In the future, the field of sentiment analysis contains a wealth of potential research directions and technical innovations. Graph neural network-based sentiment analysis techniques are anticipated to greatly increase sentiment analysis accuracy by identifying intricate associations in texts, such as synonyms and antonyms. Concurrently, the sentiment lexicon's dynamic update process, combined with deep learning prediction and manual review, will maintain the timeliness and accuracy of the sentiment lexicon. In addition, the in-depth research on emotion generation technology is expected to promote the construction of dialogue systems with emotional interaction capabilities, and bring more intelligent and humanized interaction experience to users.

The application state and development trend of deep learning technology in text sentiment analysis are examined in this research. To demonstrate the benefits and drawbacks of various deep learning models, a study is undertaken to evaluate their performance in specific sentiment analysis tasks. It is discovered that in sentiment analysis tasks, LSTM and its enhanced deep learning model have demonstrated notable benefits, such as high accuracy and robust generalization capacity.
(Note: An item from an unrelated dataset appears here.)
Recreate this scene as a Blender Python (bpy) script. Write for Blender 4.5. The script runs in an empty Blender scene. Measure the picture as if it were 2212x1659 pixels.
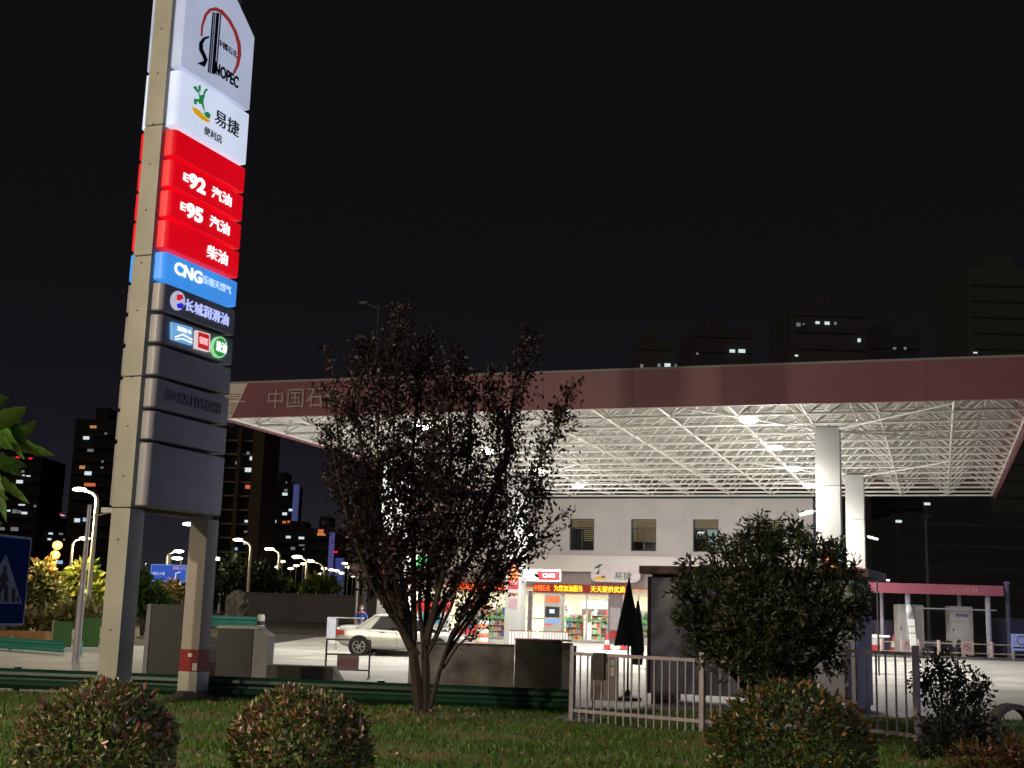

These models, however, also present certain drawbacks, including high processing resource requirements, a heightened risk of overfitting, and insufficient interpretability. Future research areas in the field of sentiment analysis will include improving the interpretability of models, developing unsupervised/semi-supervised learning procedures, and developing lightweight models. Furthermore, it is expected that comprehensive research on graph neural network-based sentiment analysis techniques, dynamic mechanisms for updating sentiment dictionaries, and technologies for generating sentiments will significantly improve the accuracy of sentiment analysis and broaden its potential applications.